On 10.02.2009 09:57, Dan Horák wrote:
Thorsten Leemhuis píše v Po 09. 02. 2009 v 19:58 +0100:
> On 09.02.2009 14:28, Dan Horák wrote:
>> Thorsten Leemhuis píše v Ne 08. 02. 2009 v 10:06 +0100:
>>> On 04.02.2009 14:24, Rex Dieter wrote:
>>>> Thorsten Leemhuis wrote:
>>>>> On 04.02.2009 14:00, Rex Dieter wrote:
>>>>>> Andrea Musuruane wrote:
>>>>>> [...]
>>>>>> In the meantime, I'll go adjust the wiki to move kde-redhat
to the
>>>>>> "compatible" section. :)
>>>>> If RPM Fusion would have one big and/or multiple dedicated
experimental
>>>>> repos, would kde-redhat then be interested into "merging"
into RPM
>>>>> Fusion?
>>>> yes!
>>> I'd like that to happen. What others think of the idea to start a
>>> experimental area and do the first steps with kde-redhat like repos?
>> I agree and would like join with some of my stuff.
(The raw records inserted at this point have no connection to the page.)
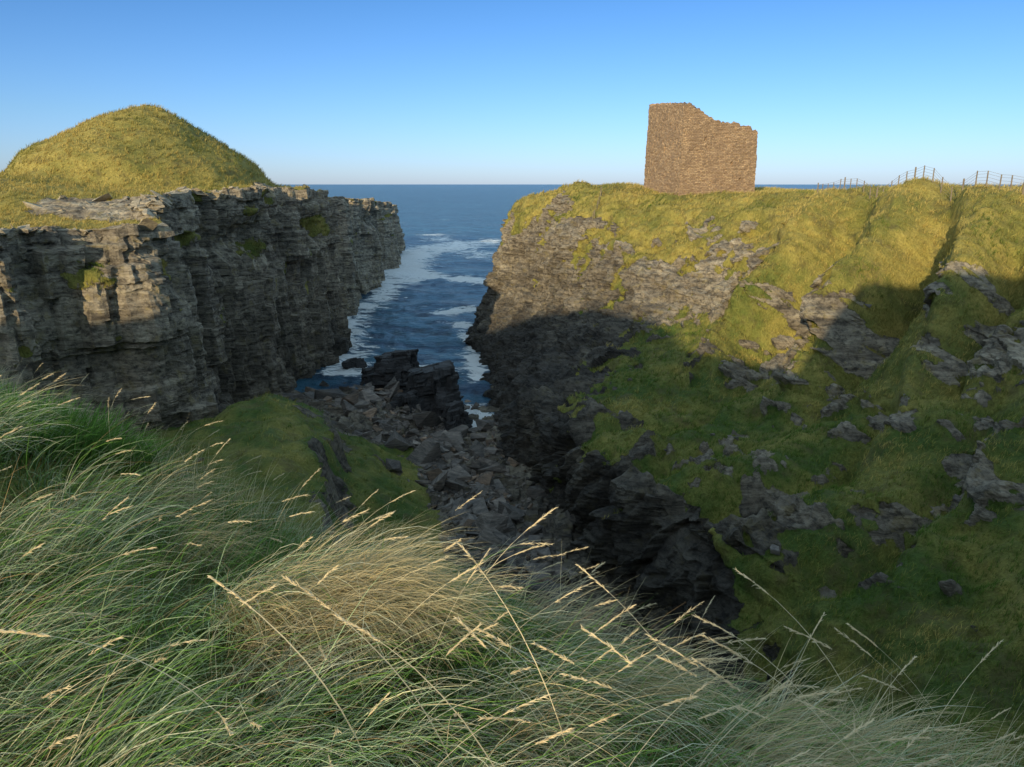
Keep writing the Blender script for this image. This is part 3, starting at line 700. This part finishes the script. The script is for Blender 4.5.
# ---------------------------------------------------------------- SEA
def sea():
    na=900;nr=500
    a=np.linspace(0,2*math.pi,na,endpoint=False)
    r=45*np.exp(np.linspace(0,1,nr)**1.25*math.log(40000/45))
    a=a-.55*np.sin(a)
    X=r[None,:]*np.sin(a)[:,None];Yv=r[None,:]*np.cos(a)[:,None]
    w=1/(1+(r[None,:]/300)**2)
    wv=1.1*fbm(X*.05+Yv*.02,Yv*.09,X*0,4,501)+.5*(1-np.abs(fbm(X*.25,Yv*.4,X*0,3,502)))
    Zv=wv*w*sst(60,110,r)[None,:]+.30*fbm(X*.6,Yv*.6,X*0,3,503)*w
    Zv=Zv-1.2*sst(70,60,Yv)*(r[None,:]<200)
    fo=np.zeros_like(X)
    def near_line(pts,wd,st):
        nonlocal fo
        for (x0,y0),(x1,y1) in zip(pts[:-1],pts[1:]):
            dx,dy=x1-x0,y1-y0;t=np.clip(((X-x0)*dx+(Yv-y0)*dy)/(dx*dx+dy*dy),0,1)
            fo=np.maximum(fo,st*np.exp(-(np.hypot(X-x0-t*dx,Yv-y0-t*dy)/wd)**2))
    near_line([(-22,97),(-25,108),(-29,122),(-31,140),(-30,165),(-32,190)],4.5,.95)
    near_line([(-31,195),(-32,215),(-34,250),(-37,290)],8,1.15)
    near_line([(-9,133),(-6,115),(-4.5,95)],2.4,1.0)
    near_line([(-14,145),(-9,150)],3,.9)
    near_line([(-3,72),(-4,80)],2.5,1.0);near_line([(-16,99),(-8,98)],3,.9)
    near_line([(-22,205),(-33,228)],6,1.3);near_line([(-4,190),(-14,202)],5,1.6)
    near_line([(-34,290),(-15,330)],18,.95);near_line([(-10,260),(-40,380)],10,.65)
    V=np.stack([X,Yv,Zv],-1);nu,nv=V.shape[:2]
    m,nt=newmat('sea_water')
    pos=N(nt,'ShaderNodeNewGeometry').outputs['Position']
    n1=noise(nt,mapping(nt,pos,(.6,1,1)),.22,7,.72,.4);n2=noise(nt,mapping(nt,pos,(.6,1,1)),1.4,5,.7,.2);n0=noise(nt,mapping(nt,pos,(.35,1,1)),.02,5,.65)
    col=mix(nt,ramp(nt,n1,[(.42,0.0),(.58,1.0)]),(.006,.036,.075),(.05,.17,.25))
    col=mix(nt,ramp(nt,n0,[(.4,0.0),(.6,.5)]),col,(.007,.036,.08))
    fm=attr(nt,'foam')
    fn=noise(nt,mapping(nt,pos,(.6,1,1)),.30,8,.72,1.2);fb=noise(nt,pos,.045,3,.6)
    fsum=math_(nt,'ADD',math_(nt,'MULTIPLY',fm,.20),math_(nt,'ADD',math_(nt,'MULTIPLY',fn,.80),math_(nt,'MULTIPLY',fb,.25)))
    fmask=ramp(nt,fsum,[(.635,0.0),(.672,1.0)])
    col=mix(nt,fmask,col,(.84,.87,.88))
    b=N(nt,'ShaderNodeBump');b.inputs['Strength'].default_value=1;b.inputs['Distance'].default_value=1.8
    L(nt,math_(nt,'ADD',n1,math_(nt,'MULTIPLY',n2,.35)),b.inputs['Height'])
    p=N(nt,'ShaderNodeBsdfPrincipled');L(nt,col,p.inputs['Base Color']);L(nt,b.outputs[0],p.inputs['Normal'])
    p.inputs['IOR'].default_value=1.33;p.inputs['Specular IOR Level'].default_value=.35
    L(nt,math_(nt,'ADD',math_(nt,'MULTIPLY',fmask,.5),.3),p.inputs['Roughness'])
    o=N(nt,'ShaderNodeOutputMaterial');L(nt,p.outputs[0],o.inputs[0])
    make_mesh('sea',V.reshape(-1,3),grid_faces(nu,nv,True),{'foam':fo},smooth=True,mat=m)
sea()

# ---------------------------------------------------------------- LIGHT, SKY, CAMERA
el_=math.radians(12);hx,hy=.375,.927
d=Vector((hx*math.cos(el_),hy*math.cos(el_),-math.sin(el_)))
sd=bpy.data.lights.new('sun','SUN');sd.energy=5.0;sd.angle=math.radians(.5);sd.color=(1,.81,.51)
so=bpy.data.objects.new('sun',sd);so.rotation_euler=d.to_track_quat('-Z','Y').to_euler();scene.collection.objects.link(so)
w=bpy.data.worlds.new('World');scene.world=w;w.use_nodes=True;nt=w.node_tree;nt.nodes.clear()
sky=N(nt,'ShaderNodeTexSky',sky_type='NISHITA');sky.sun_disc=False;sky.sun_elevation=el_;sky.sun_rotation=math.atan2(-hx,-hy)
sky.air_density=1.0;sky.dust_density=.3;sky.ozone_density=1.5
geo=N(nt,'ShaderNodeTexCoord');sp=N(nt,'ShaderNodeSeparateXYZ');L(nt,geo.outputs['Generated'],sp.inputs[0])
k_=4.4
tint=ramp(nt,sp.outputs[2],[(0.0,(.54/k_,.78/k_,1.75/k_)),(.08,(.46/k_,.72/k_,1.3/k_)),(.22,(.32/k_,.60/k_,1.05/k_)),(.5,(3.4/k_,2.85/k_,2.15/k_)),(1.0,(1,.84,.62))])  # overhead sky boosted out of view to fill the foreground shade
mul=mix(nt,1.0,sky.outputs[0],tint,'MULTIPLY')
bg=N(nt,'ShaderNodeBackground');bg.inputs['Strength'].default_value=.15
vm=N(nt,'ShaderNodeVectorMath',operation='SCALE');vm.inputs['Scale'].default_value=k_;L(nt,mul,vm.inputs[0])
L(nt,vm.outputs[0],bg.inputs[0]);o=N(nt,'ShaderNodeOutputWorld');L(nt,bg.outputs[0],o.inputs[0])
cd=bpy.data.cameras.new('camera');cd.lens=26.0;cd.sensor_width=36;cd.clip_start=.05;cd.clip_end=100000
co=bpy.data.objects.new('camera',cd);co.location=(0,0,25);co.rotation_euler=(math.radians(90-15.1),0,0)
scene.collection.objects.link(co);scene.camera=co
scene.view_settings.view_transform='Standard';scene.view_settings.look='None';scene.view_settings.exposure=0
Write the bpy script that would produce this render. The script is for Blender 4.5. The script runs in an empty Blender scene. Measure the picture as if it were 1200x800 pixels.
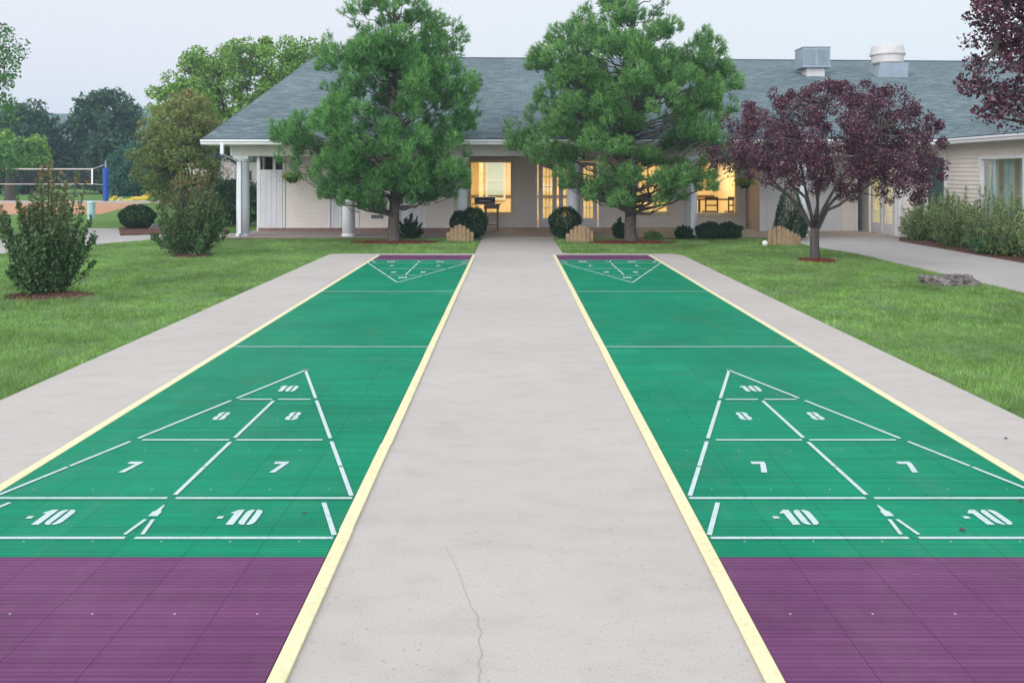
import bpy, bmesh, math, random
import numpy as np
from mathutils import Vector, Matrix

scene = bpy.context.scene
COL = scene.collection
R = math.radians
PI = math.pi
# ------------------------------------------------------------------ helpers
CAMH, FPX, HX, HY = 1.64, 980.0, 600.0, 203.0
def G(px, py):                       # ground point seen at a place of the photograph
    Y = CAMH * FPX / (py - HY)
    return ((px - HX) * Y / FPX, Y)
def XA(px, Y): return (px - HX) * Y / FPX
def ZA(py, Y): return CAMH + (HY - py) * Y / FPX

def tag(o, label=None, cat=None, group=None, kind=None):
    if label: o['label'] = label
    if cat: o['category'] = cat
    if group: o['group'] = group
    if kind: o['kind'] = kind
    return o
def empty(name, loc=(0, 0, 0), rz=0.0, label=None, cat=None, group=None):
    o = bpy.data.objects.new(name, None); COL.objects.link(o)
    o.location = loc; o.rotation_euler = (0, 0, rz); o.empty_display_size = 0.2
    return tag(o, label, cat, group)
def link_mesh(name, me, mat, parent=None, smooth=False):
    o = bpy.data.objects.new(name, me); COL.objects.link(o)
    if mat: me.materials.append(mat)
    if parent: o.parent = parent
    if smooth:
        me.polygons.foreach_set('use_smooth', [True] * len(me.polygons))
    return o
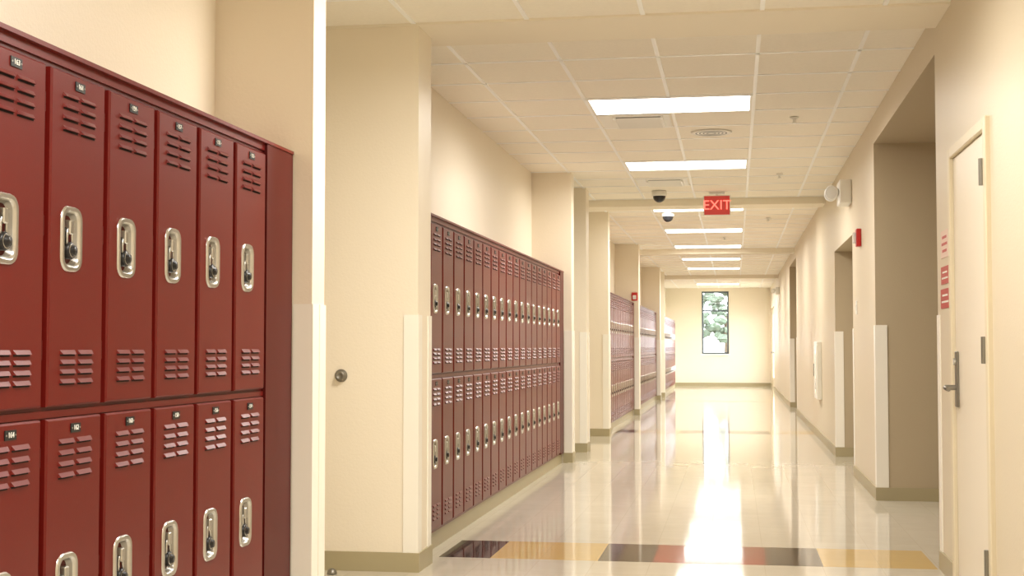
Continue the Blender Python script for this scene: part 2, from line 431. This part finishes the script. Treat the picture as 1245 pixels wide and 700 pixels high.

> Hmmm. kde-redhat is something special, so a dedicated repo for it makes
> a lot of sense afaics.
> But do you need to have your own dedicated experimental repo. Might a
> general experimental repo be a better solution? Not sure myself, just
> want to hear options...
Oh, I was thinking that we are going to offer a merger for the personal
or highly specialized repos into one experimental repo (if possible)
that will use RPM Fusion's infrastructure.
[...]
When there should be multiple repos, then I would prefer to divide them
by relation to Fedora/RPM Fusion (eg. experimental, backports) rather
then by area (kde, mono, math, ...)
A dedicated "math" repo like really is not needed -- those packages are
likely more suitable for a general experimental and/or staging repo. But
I guess some sort of spits by area will be needed -- I guess that (for
example) the kde-redhat users likely don't want to get highly
experimental graphics drivers from the same repo when they run yum-update.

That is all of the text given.